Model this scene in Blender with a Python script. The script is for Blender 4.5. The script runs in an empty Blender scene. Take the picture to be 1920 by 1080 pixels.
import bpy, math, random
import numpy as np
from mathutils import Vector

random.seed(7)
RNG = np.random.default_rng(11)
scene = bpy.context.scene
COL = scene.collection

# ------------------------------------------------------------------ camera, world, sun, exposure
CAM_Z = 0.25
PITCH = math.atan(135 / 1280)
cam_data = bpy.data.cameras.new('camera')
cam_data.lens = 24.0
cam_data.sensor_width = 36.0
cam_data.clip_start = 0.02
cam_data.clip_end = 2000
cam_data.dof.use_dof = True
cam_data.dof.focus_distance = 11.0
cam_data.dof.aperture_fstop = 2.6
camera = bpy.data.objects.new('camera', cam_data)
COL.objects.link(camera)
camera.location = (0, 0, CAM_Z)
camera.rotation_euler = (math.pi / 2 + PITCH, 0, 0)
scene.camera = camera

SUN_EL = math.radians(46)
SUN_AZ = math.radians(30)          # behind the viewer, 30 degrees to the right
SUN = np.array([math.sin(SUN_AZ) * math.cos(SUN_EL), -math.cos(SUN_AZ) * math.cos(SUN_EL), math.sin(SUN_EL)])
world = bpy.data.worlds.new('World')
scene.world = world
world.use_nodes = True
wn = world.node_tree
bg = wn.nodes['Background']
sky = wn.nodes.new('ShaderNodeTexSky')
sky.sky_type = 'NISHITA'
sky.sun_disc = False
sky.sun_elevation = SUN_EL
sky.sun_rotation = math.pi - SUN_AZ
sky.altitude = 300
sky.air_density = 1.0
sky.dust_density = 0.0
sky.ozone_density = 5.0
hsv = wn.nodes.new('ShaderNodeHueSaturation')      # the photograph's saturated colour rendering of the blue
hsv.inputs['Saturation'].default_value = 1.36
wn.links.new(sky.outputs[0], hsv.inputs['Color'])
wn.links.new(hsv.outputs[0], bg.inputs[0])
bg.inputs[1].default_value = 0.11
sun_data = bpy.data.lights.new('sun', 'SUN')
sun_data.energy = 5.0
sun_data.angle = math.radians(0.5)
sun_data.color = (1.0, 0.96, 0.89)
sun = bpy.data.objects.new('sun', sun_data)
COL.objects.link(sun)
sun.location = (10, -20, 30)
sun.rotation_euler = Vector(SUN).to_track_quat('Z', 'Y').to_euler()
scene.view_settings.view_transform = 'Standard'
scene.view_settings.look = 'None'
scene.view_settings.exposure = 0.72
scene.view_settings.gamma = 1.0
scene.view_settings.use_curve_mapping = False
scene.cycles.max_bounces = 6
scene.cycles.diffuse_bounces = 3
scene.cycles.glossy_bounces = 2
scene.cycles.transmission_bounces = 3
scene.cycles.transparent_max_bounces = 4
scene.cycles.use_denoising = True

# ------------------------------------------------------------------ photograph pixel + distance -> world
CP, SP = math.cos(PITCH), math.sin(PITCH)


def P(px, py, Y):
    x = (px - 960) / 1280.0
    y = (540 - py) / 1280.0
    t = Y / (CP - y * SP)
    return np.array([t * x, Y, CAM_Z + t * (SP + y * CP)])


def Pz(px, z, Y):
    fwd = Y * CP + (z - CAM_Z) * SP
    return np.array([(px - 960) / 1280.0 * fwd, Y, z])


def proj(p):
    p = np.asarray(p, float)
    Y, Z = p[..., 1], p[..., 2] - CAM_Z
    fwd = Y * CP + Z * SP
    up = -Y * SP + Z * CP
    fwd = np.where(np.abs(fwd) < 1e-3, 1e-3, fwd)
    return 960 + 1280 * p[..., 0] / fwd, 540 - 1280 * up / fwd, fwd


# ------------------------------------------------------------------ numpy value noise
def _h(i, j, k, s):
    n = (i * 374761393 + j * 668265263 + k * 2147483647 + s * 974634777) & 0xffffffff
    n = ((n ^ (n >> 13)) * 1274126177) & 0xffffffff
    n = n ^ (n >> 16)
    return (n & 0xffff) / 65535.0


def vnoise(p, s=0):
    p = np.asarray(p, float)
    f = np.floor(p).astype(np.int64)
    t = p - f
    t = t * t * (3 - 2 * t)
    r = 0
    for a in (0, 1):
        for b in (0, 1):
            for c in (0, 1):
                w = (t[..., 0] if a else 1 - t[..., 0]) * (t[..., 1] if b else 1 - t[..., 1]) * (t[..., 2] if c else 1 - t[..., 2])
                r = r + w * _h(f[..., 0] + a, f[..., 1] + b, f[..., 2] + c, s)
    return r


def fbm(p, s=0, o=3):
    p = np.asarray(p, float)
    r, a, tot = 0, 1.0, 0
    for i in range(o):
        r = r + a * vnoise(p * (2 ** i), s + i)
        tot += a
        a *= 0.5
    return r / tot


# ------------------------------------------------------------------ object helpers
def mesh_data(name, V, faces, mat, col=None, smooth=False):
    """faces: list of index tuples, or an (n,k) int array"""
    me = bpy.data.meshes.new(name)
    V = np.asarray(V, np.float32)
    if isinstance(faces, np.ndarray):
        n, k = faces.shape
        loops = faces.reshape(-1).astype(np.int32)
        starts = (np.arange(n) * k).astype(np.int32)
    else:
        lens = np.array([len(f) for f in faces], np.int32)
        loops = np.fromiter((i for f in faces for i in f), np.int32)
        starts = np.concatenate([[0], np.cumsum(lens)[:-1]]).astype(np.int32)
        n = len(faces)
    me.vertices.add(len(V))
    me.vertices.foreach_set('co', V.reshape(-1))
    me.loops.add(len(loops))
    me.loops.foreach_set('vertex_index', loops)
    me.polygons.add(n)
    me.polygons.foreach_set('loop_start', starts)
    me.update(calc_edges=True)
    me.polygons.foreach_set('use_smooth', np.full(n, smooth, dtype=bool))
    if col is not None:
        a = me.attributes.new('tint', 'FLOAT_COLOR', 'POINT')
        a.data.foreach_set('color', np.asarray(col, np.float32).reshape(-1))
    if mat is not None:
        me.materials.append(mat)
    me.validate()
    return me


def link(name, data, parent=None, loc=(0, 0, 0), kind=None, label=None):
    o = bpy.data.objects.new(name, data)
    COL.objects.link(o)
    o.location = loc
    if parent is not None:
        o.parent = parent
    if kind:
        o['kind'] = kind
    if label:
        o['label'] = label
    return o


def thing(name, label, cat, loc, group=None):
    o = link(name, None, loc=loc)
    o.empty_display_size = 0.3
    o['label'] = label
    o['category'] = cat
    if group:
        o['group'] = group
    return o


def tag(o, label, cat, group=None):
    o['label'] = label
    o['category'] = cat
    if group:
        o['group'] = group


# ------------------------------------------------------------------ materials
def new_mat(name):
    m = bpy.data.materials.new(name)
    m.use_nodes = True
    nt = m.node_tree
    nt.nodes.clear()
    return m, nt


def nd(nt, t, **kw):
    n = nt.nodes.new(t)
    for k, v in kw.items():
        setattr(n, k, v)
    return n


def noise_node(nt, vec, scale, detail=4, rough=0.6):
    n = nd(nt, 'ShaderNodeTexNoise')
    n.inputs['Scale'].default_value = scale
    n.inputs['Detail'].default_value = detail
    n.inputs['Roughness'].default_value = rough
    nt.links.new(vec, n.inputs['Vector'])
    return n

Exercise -
Copy the lines from the start of the data verbatim, stopping after the line containing "COL = scene.collection".

Task result -
Model this scene in Blender with a Python script. The script is for Blender 4.5. The script runs in an empty Blender scene. Take the picture to be 1920 by 1080 pixels.
import bpy, math, random
import numpy as np
from mathutils import Vector

random.seed(7)
RNG = np.random.default_rng(11)
scene = bpy.context.scene
COL = scene.collection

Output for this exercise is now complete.